If relative decrease in vapour pressure is 0.4 for a solution containing 1 mol NaCl in 3 mol of `H_(2)O`, then % ionization NaCl is

To solve the problem, we need to determine the percentage ionization of NaCl in a solution where the relative decrease in vapor pressure is given as 0.4. The solution contains 1 mole of NaCl and 3 moles of water. ### Step-by-Step Solution: 1. **Understand the Concept of Relative Decrease in Vapor Pressure**: The relative decrease in vapor pressure (RL) is given by the formula: \[ RL = \frac{P^0 - P}{P^0} = \frac{n_{solute}}{n_{solute} + n_{solvent}} \cdot i \] where \(i\) is the van 't Hoff factor (the number of particles the solute dissociates into), \(n_{solute}\) is the number of moles of solute, and \(n_{solvent}\) is the number of moles of solvent. 2. **Identify Given Values**: - Relative decrease in vapor pressure, \(RL = 0.4\) - Moles of NaCl (solute), \(n_{solute} = 1\) - Moles of water (solvent), \(n_{solvent} = 3\) 3. **Calculate Total Moles**: \[ n_{total} = n_{solute} + n_{solvent} = 1 + 3 = 4 \] 4. **Calculate Mole Fraction of Solute**: \[ \text{Mole fraction of NaCl} = \frac{n_{solute}}{n_{total}} = \frac{1}{4} = 0.25 \] 5. **Set Up the Equation for Relative Decrease in Vapor Pressure**: \[ 0.4 = i \cdot \text{Mole fraction of NaCl} \] Substituting the mole fraction: \[ 0.4 = i \cdot 0.25 \] 6. **Solve for the van 't Hoff Factor (i)**: \[ i = \frac{0.4}{0.25} = 1.6 \] 7. **Determine the Percentage Ionization**: NaCl dissociates into two ions: Na\(^+\) and Cl\(^-\), so \(N = 2\).
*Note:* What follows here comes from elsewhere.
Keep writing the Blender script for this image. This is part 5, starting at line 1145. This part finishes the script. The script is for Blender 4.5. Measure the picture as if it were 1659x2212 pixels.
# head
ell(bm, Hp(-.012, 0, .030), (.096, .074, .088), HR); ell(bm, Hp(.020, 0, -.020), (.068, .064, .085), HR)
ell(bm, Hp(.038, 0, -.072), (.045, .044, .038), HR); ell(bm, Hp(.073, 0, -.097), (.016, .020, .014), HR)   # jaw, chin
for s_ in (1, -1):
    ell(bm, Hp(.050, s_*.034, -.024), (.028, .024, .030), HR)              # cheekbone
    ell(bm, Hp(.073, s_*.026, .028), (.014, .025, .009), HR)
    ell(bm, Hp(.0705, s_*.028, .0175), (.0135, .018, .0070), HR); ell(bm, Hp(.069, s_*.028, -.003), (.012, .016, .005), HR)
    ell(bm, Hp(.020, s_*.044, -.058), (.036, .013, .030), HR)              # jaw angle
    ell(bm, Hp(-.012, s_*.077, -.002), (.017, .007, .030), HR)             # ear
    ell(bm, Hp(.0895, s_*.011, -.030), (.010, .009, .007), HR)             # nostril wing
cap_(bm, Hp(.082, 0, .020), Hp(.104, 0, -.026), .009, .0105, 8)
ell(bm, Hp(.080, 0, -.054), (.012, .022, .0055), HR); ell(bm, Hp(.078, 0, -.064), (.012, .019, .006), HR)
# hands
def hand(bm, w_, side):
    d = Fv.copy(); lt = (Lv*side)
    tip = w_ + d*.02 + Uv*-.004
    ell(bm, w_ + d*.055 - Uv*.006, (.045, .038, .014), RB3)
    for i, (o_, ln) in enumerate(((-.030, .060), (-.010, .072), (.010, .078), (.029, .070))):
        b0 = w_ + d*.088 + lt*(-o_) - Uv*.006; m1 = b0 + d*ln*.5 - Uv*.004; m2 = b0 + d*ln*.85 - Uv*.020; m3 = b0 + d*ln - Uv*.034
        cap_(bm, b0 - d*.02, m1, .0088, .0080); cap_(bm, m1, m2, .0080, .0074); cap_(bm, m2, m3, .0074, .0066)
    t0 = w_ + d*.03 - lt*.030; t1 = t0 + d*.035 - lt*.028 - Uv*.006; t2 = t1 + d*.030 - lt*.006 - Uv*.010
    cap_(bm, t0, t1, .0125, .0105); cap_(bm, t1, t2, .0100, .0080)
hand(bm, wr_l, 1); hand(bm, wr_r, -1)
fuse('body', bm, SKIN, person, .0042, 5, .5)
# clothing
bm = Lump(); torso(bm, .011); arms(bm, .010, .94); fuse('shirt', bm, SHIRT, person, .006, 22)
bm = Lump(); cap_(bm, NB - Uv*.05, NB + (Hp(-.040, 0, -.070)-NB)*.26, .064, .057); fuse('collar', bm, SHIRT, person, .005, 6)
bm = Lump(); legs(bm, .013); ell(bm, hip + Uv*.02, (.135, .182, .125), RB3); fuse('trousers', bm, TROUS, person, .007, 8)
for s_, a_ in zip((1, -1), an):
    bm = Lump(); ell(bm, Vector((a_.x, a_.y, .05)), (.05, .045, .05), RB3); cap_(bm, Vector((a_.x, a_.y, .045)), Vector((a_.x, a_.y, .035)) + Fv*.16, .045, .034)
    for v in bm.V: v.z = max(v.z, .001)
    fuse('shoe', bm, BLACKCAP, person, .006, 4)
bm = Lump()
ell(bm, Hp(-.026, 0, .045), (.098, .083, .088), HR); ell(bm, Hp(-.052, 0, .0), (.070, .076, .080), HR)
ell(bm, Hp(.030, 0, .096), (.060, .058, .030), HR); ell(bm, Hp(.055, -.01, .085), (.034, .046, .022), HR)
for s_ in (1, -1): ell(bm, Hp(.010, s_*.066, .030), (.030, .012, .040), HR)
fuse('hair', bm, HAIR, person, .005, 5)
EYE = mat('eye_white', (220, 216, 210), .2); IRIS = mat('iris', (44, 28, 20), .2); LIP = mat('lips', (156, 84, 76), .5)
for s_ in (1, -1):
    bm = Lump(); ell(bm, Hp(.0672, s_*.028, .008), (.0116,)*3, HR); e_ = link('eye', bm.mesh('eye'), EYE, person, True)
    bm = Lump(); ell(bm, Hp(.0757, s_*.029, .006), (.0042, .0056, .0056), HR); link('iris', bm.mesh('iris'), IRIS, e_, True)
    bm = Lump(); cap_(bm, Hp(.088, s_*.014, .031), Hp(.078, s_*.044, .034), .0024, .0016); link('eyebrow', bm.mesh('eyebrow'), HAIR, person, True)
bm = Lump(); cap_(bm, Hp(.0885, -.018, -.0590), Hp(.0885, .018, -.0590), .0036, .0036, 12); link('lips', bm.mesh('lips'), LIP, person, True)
The formula relating ionization (\(\alpha\)) to the van 't Hoff factor is: \[ \alpha = \frac{i - 1}{N - 1} \] Substituting the values: \[ \alpha = \frac{1.6 - 1}{2 - 1} = \frac{0.6}{1} = 0.6 \] 8. **Convert to Percentage**: \[ \text{Percentage ionization} = \alpha \times 100 = 0.6 \times 100 = 60\% \] ### Final Answer: The percentage ionization of NaCl is **60%**.